HOOKED ON ‘TRONICS: Children, Summer & Television

“I find T.V. very educational. Every time someone switches it on, I go into another room and read a good book.”
                                                                   Groucho Marx
“Billy… Billy! Bil-l-e-e-e!
Ahh…the familiar sounds of summer. A frustrated parent bellowing for her son who, alas, cannot hear her. He is preoccupied. In another state of consciousness: Television land.
Children have an exquisite ability to selectively ignore that which is uninteresting. Such as the call of a parent who, after all, wants something boring, compared to what’s going on right now…television programs and video games.
Television rules! The average child sits passively in front of a TV screen for approximately 29 hours per week. And that’s during the school year!
During the summer, TV becomes a kind of guru, a master entertainer, teacher and a baby-sitter. It’s a kind of addiction. Children will scurry home, perform chores in haste, and “tune-out” in order to “tune-in” their favorite inactivity…television.
Although television can be an excellent source of educational, cultural and creative programming, viewing for such extensive periods also exposes children to negative programming—anger, violence, and topics too advanced for their years. Moreover, it also reduces the likelihood of effective communication between parent and child, or child and anyone else for that matter!
A situation like this can cause a parent to feel out of control. Threatened. Then, many times, the parent who experiences this state of consciousness will attempt to compensate by exerting unreasonable control measures. For example, a parent might respond to her unresponsive child by banning all TV completely…for the summer. Imposing punitive measures vis a vis television may help a parent feel in control again. But it is at best a Pyrrhic victory. In the process, the parent may sustain tantrums, resentment and uncooperative behavior. The move certainly will not enhance mutually respectful communication between parent and child.
In addition, such a power play reflects the failure of a parent to recognize the powerful and resourceful properties TV has in terms of it’s ability to strengthen other more desirable behavior. A long time ago, a psychologist, David Premack, noticed that a “high-probability” behavior, that is, one which a child is likely to perform, can be used in a contractual relationship to increase the occurrence of a “low probability” behavior, or one you might wait a lifetime to get a kid to perform! A parent can generate a list of high- to low-probability behaviors by paying exquisite attention to his (her) child. Or by asking the kid, “Given the opportunity to do anything you want, what would you choose most? Then what? What next?” Right down to what he would do least. You know, homework, chores, answering a calling parent while playing video games, and so on.
In all likelihood, TV and video games will rank high on the list. A method of controlling TV time then becomes apparent.

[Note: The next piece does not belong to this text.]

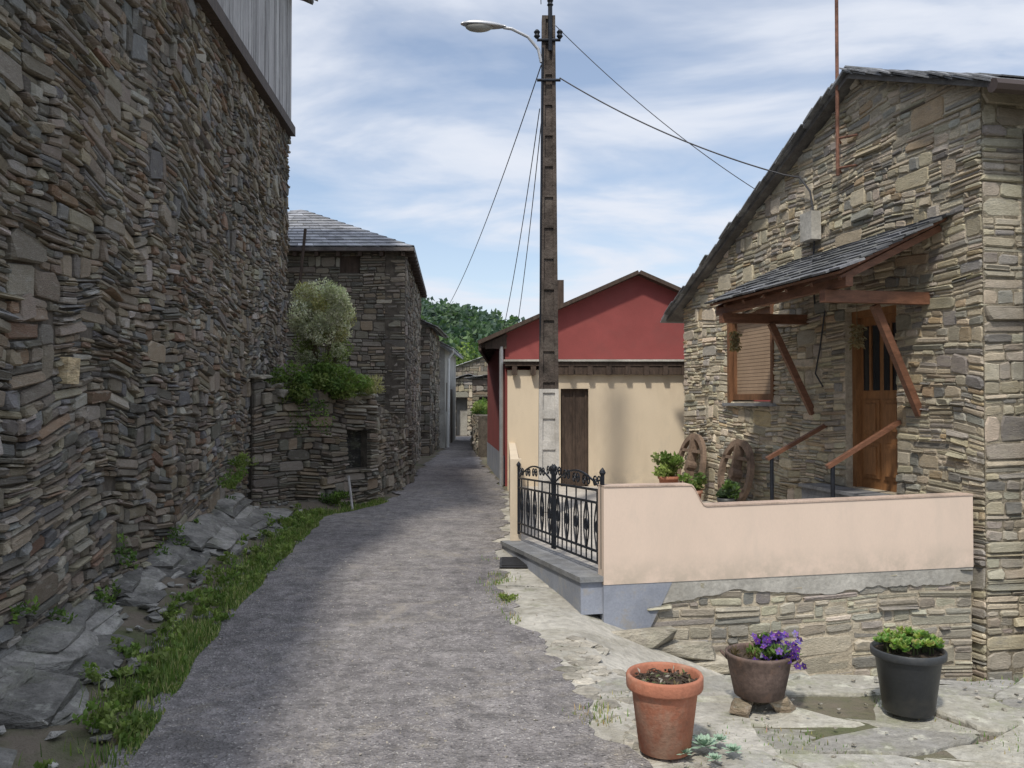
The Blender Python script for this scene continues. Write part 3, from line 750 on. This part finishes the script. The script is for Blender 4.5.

  • The Deal. Determine how often the child’s low-probability behaviors need to be performed; you know, the ones he would never think to do himself. Daily? Weekly? Allow a certain amount of TV or video game time following the completion of those activities. Be careful of requiring too much for too little! Can you imagine working for the next twenty years for no pay and then receiving $400,000? You would have long since quit your job. It works the same way for a kid.
  • Generate Alternatives. The idea of turning off the TV is teaching a child that there are other worthwhile things in life. “Like what?” He might ask. Be prepared for a discussion. Include the child in generating more ideas and dish out lots of approval for his (her) participation. Puzzles, games, books on tape that can be enjoyed— then discussed— as a family group, are some examples. Furthermore, the alternatives may involve taking children out of the house. But be careful! You could end up “hanging-out” at the mall with your child. The idea here is useful alternatives to TV!
  • Bonus TV. Children can not only earn TV for performing less-preferred tasks, but can now earn additional TV time for engaging in some of the alternatives above. For example, reading parts of a book, helping Mom, working or playing outside could possibly earn TV time.

As we age, our perception of time changes. The fleeting summer of an adult can be endless boredom to a child, mitigated only by TV and video games. A little creative planning may make time pass more pleasantly for all.